2nd casino referendum to proceed regardless of state budget language, city official says
Jeremy M. Lazarus | 5/12/2022, 6 p.m.
The question of whether Richmond should have a casino-resort in South Side will once again be on the November ballot, according to the city’s director of economic development.
Leonard L. Sledge told City Council on Monday night that voters will get a second chance to determine the fate of a proposed $565 million hotel and casino that a Black-owned media company, Urban One, is proposing for 100 acres at the Bells Road interchange of Interstate 95.
Mr. Sledge said no one appealed the Richmond Circuit Court order giving voters a new opportunity to decide the question. The initial vote on the casino-resort was defeated last November by 1,493 votes out of the nearly 79,000 votes that were cast. City Council cleared the way earlier this year by approving a plan for second vote to see if enough votes could be changed to secure approval of the project.

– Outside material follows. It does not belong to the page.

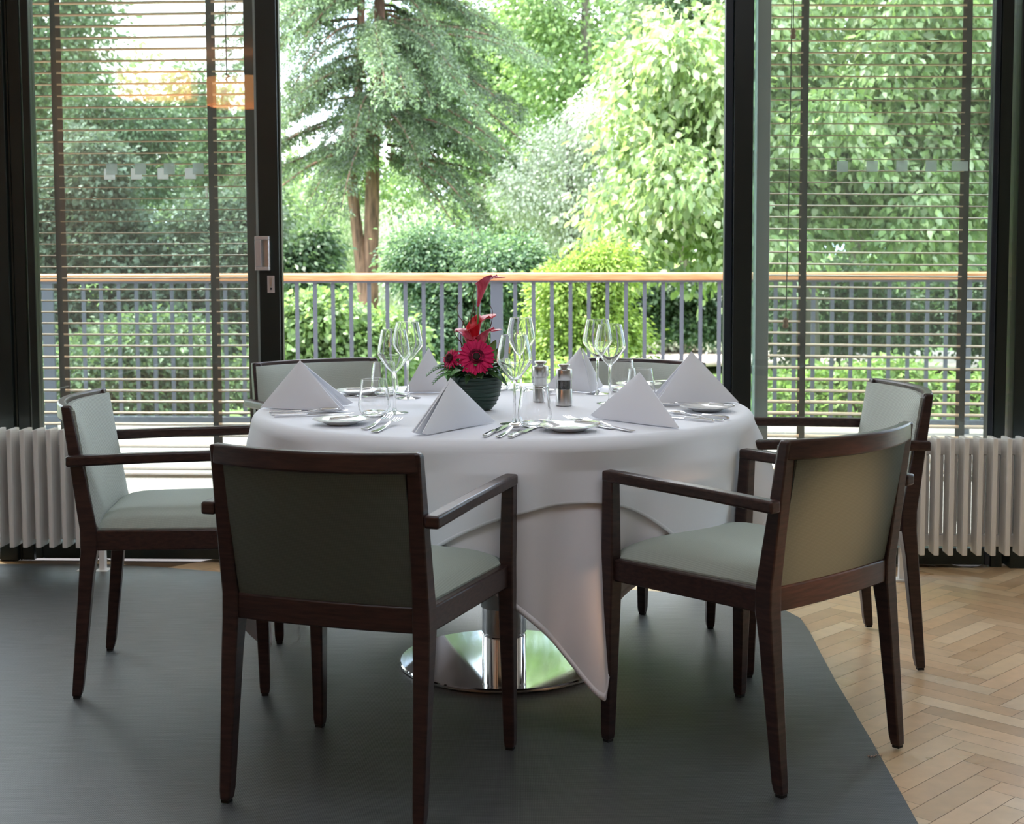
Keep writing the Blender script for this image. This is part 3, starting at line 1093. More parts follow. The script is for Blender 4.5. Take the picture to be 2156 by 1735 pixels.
def fork(scale=1.0):
    o = empty('table_fork')
    l = .20 * scale
    secs = []
    for t in np.linspace(0, 1, 12):
        y = l * .64 * t
        w = .0070 * (1 - t) ** .8 + .0028
        z = .0012 + .010 * (t ** 3)
        secs.append([(-w, y, z), (w, y, z), (w, y, z + .0022), (-w, y, z + .0022)])
    MB().loft(secs).build('handle', 'cutlery_steel', o, bevel=.0009)
    mb = MB()
    y0 = l * .64
    mb.loft([[(-w, y, z), (w, y, z), (w, y, z + .0018), (-w, y, z + .0018)] for y, w, z in ((y0 - .002, .0030, .0112), (y0 + .010, .0085, .0100), (y0 + .020, .0120, .0085), (y0 + .026, .0122, .0080))])
    for k in range(4):
        xx = -.0102 + k * .0068
        mb.loft([[(xx - w, y, z), (xx + w, y, z), (xx + w, y, z + .0017), (xx - w, y, z + .0017)] for y, w, z in ((y0 + .025, .0018, .0080), (y0 + .045, .0016, .0085), (y0 + .062, .0014, .0110), (y0 + .072, .0007, .0140))])
    mb.build('tines', 'cutlery_steel', o, bevel=.0004)
    return o


kn0, sp0, fk0, bk0 = knife(), spoon(), fork(), knife(.82, 'butter_knife')
USED = set()


def place(proto, x, y, ang, z, label, cat, group, tilt=0):
    o = proto if proto.name not in USED else copy_tree(proto)
    USED.add(proto.name)
    o.location = (x, y, ZC + z)
    o.rotation_euler = (R_(tilt), 0, R_(ang - 90))
    tag(o, label, cat, group)
    return o


# front left setting
place(fk0, -.368, 3.515, 77, 0, 'outer fork of the pair at front left between bread plate and napkin', 'fork', 'table forks')
place(fk0, -.338, 3.462, 77, 0, 'inner fork of the pair at front left, nearer the napkin', 'fork', 'table forks')
place(kn0, -.066, 3.372, 76, 0, 'thick-handled knife at front centre, left of the spoon', 'knife', 'table knives')
place(sp0, -.034, 3.362, 74, 0, 'spoon at front centre between two knives', 'spoon', 'spoons')
place(kn0, -.006, 3.355, 72, 0, 'knife at front centre, right of the spoon, pointing at the tumbler', 'knife', 'table knives')
place(bk0, -.462, 3.590, 48, .0145, 'butter knife lying across the front left bread plate', 'knife', 'butter knives')
# front right setting
place(bk0, .218, 3.480, 148, .0145, 'butter knife lying across the front right bread plate', 'knife', 'butter knives')
place(fk0, .252, 3.510, 124, 0, 'fork at front right beside the bread plate', 'fork', 'table forks')
place(fk0, .295, 3.462, 124, 0, 'fork at front right partly under the napkin', 'fork', 'table forks')
place(kn0, .520, 3.648, 139, 0, 'knife at right nearest the table edge, below the spoon', 'knife', 'table knives')
place(sp0, .545, 3.668, 134, 0, 'spoon at right with its bowl near the right bread plate', 'spoon', 'spoons')
place(kn0, .566, 3.702, 131, 0, 'knife at right nearest the right bread plate', 'knife', 'table knives')
# right setting
place(bk0, .606, 3.860, 150, .0145, 'butter knife lying across the right bread plate', 'knife', 'butter knives')
place(fk0, .600, 3.990, 176, 0, 'fork at right behind the bread plate, in front of the napkin', 'fork', 'table forks')
place(kn0, .585, 4.300, 205, 0, 'knife at far right behind the right napkin', 'knife', 'table knives')
# left setting
place(kn0, -.665, 3.868, 12, 0, 'knife at left just in front of the left napkin', 'knife', 'table knives')
place(sp0, -.655, 3.835, 15, 0, 'spoon at left lying between two knives', 'spoon', 'spoons')
place(kn0, -.640, 3.795, 14, 0, 'knife at left nearest the table edge', 'knife', 'table knives')
place(fk0, -.580, 4.260, -20, 0, 'fork at back left behind the left napkin', 'fork', 'table forks')
place(bk0, -.510, 4.340, 20, .0145, 'butter knife lying across the back left bread plate', 'knife', 'butter knives')
# back settings
place(kn0, -.420, 4.500, -62, 0, 'knife at back left in front of the back left chair', 'knife', 'table knives')
place(sp0, -.235, 4.480, -50, 0, 'spoon at back left in front of the back napkin', 'spoon', 'spoons')
place(fk0, -.120, 4.640, -75, 0, 'fork at the back beside the rearmost bread plate', 'fork', 'table forks')
place(kn0, .140, 4.560, -100, 0, 'knife at back centre behind the pepper mill', 'knife', 'table knives')
place(sp0, .235, 4.440, 215, 0, 'spoon at back centre between pepper mill and napkin', 'spoon', 'spoons')
place(bk0, .360, 4.520, 30, .0145, 'butter knife lying across the back right bread plate', 'knife', 'butter knives')

# ------------------------------------------------------------------ salt and pepper mills
def mill(x, y, fill, name, label):
    o = empty(name, (x, y, ZC + .0002))
    tag(o, label, 'mill', 'steel salt and pepper mills')
    MB().lathe([(0.0226, .0), (0.0234, .001), (0.0234, .046), (0.0229, .047)], 36, cap1=True).build('steel_base', 'brushed_steel', o, smooth='auto')
    MB().lathe([(0.0183, .046), (0.0183, .072)], 32, cap1=True).build('filling', fill, o, smooth='auto')
    MB().lathe([(0.0226, .0465), (0.0226, .0745)], 36, cap0=False).build('clear_window', 'drinking_glass', o, smooth='auto')
    MB().lathe([(0.0229, .073), (0.0238, .0745), (0.0238, .102), (0.0229, .1035), (0.0159, .1045), (0.0110, .1055)], 36, cap1=True).build('steel_cap', 'brushed_steel', o, smooth='auto')
    MB().lathe([(0.0110, .105), (0.0110, .109), (0.0165, .112), (0.0183, .1145), (0.0177, .118), (0.0049, .1185)], 32, cap1=True).build('knob', 'brushed_steel', o, smooth='auto')


mill(.083, 4.150, 'salt_white', 'salt_mill', 'brushed steel salt mill with white filling, left of the pepper mill')
mill(.148, 4.040, 'peppercorn', 'pepper_mill', 'brushed steel pepper mill with black filling, right of the salt mill')

# ------------------------------------------------------------------ flower arrangement
FX, FY = -.102, 3.945
fl = empty('flower_arrangement', (FX, FY, ZC + .0002))
tag(fl, 'flower arrangement with pink gerbera and calla lilies in a dark green bowl', 'flowers')
mb = MB()
pr = [(.040, 0), (.045, .002), (.056, .016), (.067, .040), (.0725, .068), (.0745, .093), (.0720, .095), (.0700, .092), (.0650, .070)]
mb.lathe(pr, 64, cap1=True)
mb.build('bowl', 'bowl_leaf', fl, smooth='auto')
mb = MB()
for k in range(7):
    z = .018 + k * .011
    r = np.interp(z, [p[1] for p in pr[:6]], [p[0] for p in pr[:6]]) + .0008
    mb.tube([((r) * math.cos(2 * PI * j / 60), r * math.sin(2 * PI * j / 60), z + .0012 * math.sin(j * .3 + k)) for j in range(61)], .0013, 6, cap=False)
mb.build('leaf_ribs', 'bowl_leaf', fl, smooth=True)
# broad leaf folded over the left of the rim
mb = MB()
mb.grid(lambda s, t: ((.0765 + .003 * math.sin(PI * t)) * math.cos(R_(150 + 90 * s)), (.0765 + .003 * math.sin(PI * t)) * math.sin(R_(150 + 90 * s)), .098 - .055 * t * (1 - abs(2 * s - 1) ** 2)), 20, 10)
mb.build('rim_leaf', 'bowl_leaf', fl, smooth=True, solid=.001)
MB().lathe([(.061, .080), (.04, .088), (.01, .09)], 32, cap1=True).build('soil', 'soil_dark', fl, smooth=True)


def gerbera(c, nrm, R, name, npet=26, seed=1):
    rg = random.Random(seed)
    c = Vector(c)
    n_ = Vector(nrm).normalized()
    a = n_.orthogonal().normalized()
    b = n_.cross(a)
    mb = MB()
    for layer, (rad, lift, off) in enumerate(((1.0, .004, 0), (.93, .006, .5), (.46, .007, .25))):
        for k in range(npet):
            th = 2 * PI * (k + off) / npet + rg.uniform(-.05, .05)
            d = a * math.cos(th) + b * math.sin(th)
            sdir = n_.cross(d)
            L = R * rad * rg.uniform(.92, 1.04)
            wd = R * .098
            bend = rg.uniform(-.10, .16) * (1 + .6 * (layer == 0))
            secs = []
            for t, ww in ((.18, .35), (.4, .8), (.65, 1.0), (.85, .85), (.97, .4), (1.0, .12)):
                p = c + d * (L * t) + n_ * (lift + R * (.10 * math.sin(t * PI * .8) - bend * t * t))
                cup = wd * .22 * ww
                secs.append([p - sdir * wd * ww + n_ * cup, p, p + sdir * wd * ww + n_ * cup])
            mb.loft(secs, cap=False, closed=False)
    o = mb.build(name, 'gerbera_pink', fl, smooth=True, solid=.0005)
    m2 = MB()
    for k in range(60):
        th = 2 * PI * k / 60
        d = a * math.cos(th) + b * math.sin(th)
        for rr, ll in ((.36, .012), (.30, .013), (.24, .014)):
            p = c + d * R * rr + n_ * .0105
            m2.tube([p, p + d * .002 + n_ * ll * .55], [.0011, .0006], 4)
    m2.build('stamens', 'gerbera_dark', o, smooth=True)
    m3 = MB()
    m3.lathe([(R * .22, .006), (R * .20, .0145), (R * .12, .0165), (R * .03, .0150)], 24, cap1=True)
    e = m3.build('flower_eye', 'gerbera_eye', o, smooth=True)
    e.matrix_local = Matrix.Translation(c) @ n_.to_track_quat('Z', 'Y').to_matrix().to_4x4()
    return o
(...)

As a result of the court order, the approved ballot that the Richmond Electoral Board will develop with city Voter Registrar Keith G. Balmer and print for the Nov. 8 general election will include the casino issue, along with the contest for the area’s congressional representative.
According to Mr. Sledge, the casino question will be on the ballot even if language survives in the 2022-23 state budget that would bar Richmond from holding a referendum for a year.
At this point, the state Senate and House of Delegates have yet to agree on a new budget for the fiscal year that begins July 1, so it is unknown whether Senate language barring a Richmond vote will remain in the final product, he said.
Mr. Sledge said the city is lobbying to get the prohibition removed from the budget bill. It was inserted to give the legislature’s fiscal watchdog, the Joint Legislative Audit and Review Commission, time to determine if Petersburg would be a viable substitute for Richmond.
However, Mr. Sledge said the view of City Hall is that such language will not override the court order and prevent the vote from taking place in the city.
The language on the ballot again would ask voters to approve the proposal from Maryland-based Urban One to develop a 250- room hotel and casino-resort on land located near the Philip Morris cigarette factory.